Winter in Thrush Green (Thrush Green, #2)Winter in Thrush Green (Thrush Green 2) by Miss Read -- Historical Fiction

Two years after the events of Thrush Green have seen a few changes in the village. The main characters of the first book fade into the background while the secondary characters come to the forefront. Mr. Piggott grumbles about all the work he has to do while waiting for the pub to open; Ella and Dimity are busy being nosy about their new neighbor, a man who has recently arrived from Africa; Miss Watson, the headmistress is assaulted and robbed in her own home and her junior teacher Miss Fogarty must rise to the occasion; Nelly Tilling is on the hunt for a new husband and has her sights set on one unsuspecting man. Harold Shoosmith has come to England seeking an idyllic 19th century life, only to discover that in the mid-20th century servants are hard to come by, but the neighbors are kind, especially the vicar who appears very lonely. Mr. Shoosmith has come to Thrush Green to his hero, Nathaniel Patten's birthplace. Nathaniel Patten was a 19th century missionary and the 100th anniversary of his birth is coming up in March so Mr. Shoosmith and the vicar decide to plan a memorial. The locals can't decide what it should be but seem to want Ella to make it. Harold is appalled at the idea and must find someone rational to work with. A few romances are in the air and Paul Young has a new friend. By spring Thrush Green will have changed just a little bit more.

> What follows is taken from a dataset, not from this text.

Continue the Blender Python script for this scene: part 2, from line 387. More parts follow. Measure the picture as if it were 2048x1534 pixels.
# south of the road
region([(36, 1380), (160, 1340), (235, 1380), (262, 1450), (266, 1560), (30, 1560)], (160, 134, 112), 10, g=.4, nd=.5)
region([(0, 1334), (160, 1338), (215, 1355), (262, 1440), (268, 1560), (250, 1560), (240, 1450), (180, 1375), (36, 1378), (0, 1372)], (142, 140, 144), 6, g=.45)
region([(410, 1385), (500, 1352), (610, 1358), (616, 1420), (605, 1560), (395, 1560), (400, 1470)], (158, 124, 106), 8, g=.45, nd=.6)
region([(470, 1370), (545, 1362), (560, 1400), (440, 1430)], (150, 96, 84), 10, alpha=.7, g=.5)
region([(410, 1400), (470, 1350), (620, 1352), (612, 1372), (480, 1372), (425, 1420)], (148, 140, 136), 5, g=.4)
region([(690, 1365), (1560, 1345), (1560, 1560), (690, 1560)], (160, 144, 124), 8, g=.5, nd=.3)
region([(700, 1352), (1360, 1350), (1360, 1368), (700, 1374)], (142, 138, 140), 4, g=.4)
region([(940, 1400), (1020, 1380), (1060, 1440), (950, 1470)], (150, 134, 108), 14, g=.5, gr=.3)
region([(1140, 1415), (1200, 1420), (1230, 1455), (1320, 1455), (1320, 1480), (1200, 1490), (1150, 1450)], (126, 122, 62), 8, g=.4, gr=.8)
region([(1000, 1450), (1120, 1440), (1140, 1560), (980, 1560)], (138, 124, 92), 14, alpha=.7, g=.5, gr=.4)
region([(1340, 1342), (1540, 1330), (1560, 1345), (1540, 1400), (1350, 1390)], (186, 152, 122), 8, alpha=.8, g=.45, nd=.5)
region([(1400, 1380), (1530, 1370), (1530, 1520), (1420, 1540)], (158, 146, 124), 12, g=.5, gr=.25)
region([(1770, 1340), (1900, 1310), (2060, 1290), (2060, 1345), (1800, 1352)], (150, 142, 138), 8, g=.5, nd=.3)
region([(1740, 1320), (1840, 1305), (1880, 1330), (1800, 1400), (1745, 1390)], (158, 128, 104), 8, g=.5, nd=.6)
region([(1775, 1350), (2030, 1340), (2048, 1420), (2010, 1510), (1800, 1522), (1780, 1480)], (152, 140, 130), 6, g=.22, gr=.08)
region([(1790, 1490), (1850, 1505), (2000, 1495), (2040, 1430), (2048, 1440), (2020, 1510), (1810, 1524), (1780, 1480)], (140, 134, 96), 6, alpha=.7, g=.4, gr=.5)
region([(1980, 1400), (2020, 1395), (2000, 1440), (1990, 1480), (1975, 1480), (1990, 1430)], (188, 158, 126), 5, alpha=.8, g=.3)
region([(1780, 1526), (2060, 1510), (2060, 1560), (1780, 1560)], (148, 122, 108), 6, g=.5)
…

This is such a sweet, charming series. I like the third person narration better than the first person of the Village School series. Some of the elements of village life are the same in both series but the third person allows for emphasis on a variety of quirky characters. Each chapter alternates between a set of characters so it kept me reading to find out what happened. I knew exactly "who dunnit" so I wasn't surprised, I just wanted to know if that person got caught and how. One of the romances was predictable and one surprised me. One is a bit off-putting and one is very sweet. Some of the attitudes in the book are a little old-fashioned and some of the references are more modern than what I'm used to. This series is a hybrid between the classic English village novels of the 19th century and a modern local color novel. The writing is beautiful at times and also very simple. I think this series must appeal to elderly people who lived in a small town or village like Thrush Green. The characters are all feel so very real that they must be composites of real people. I plan to continue this series.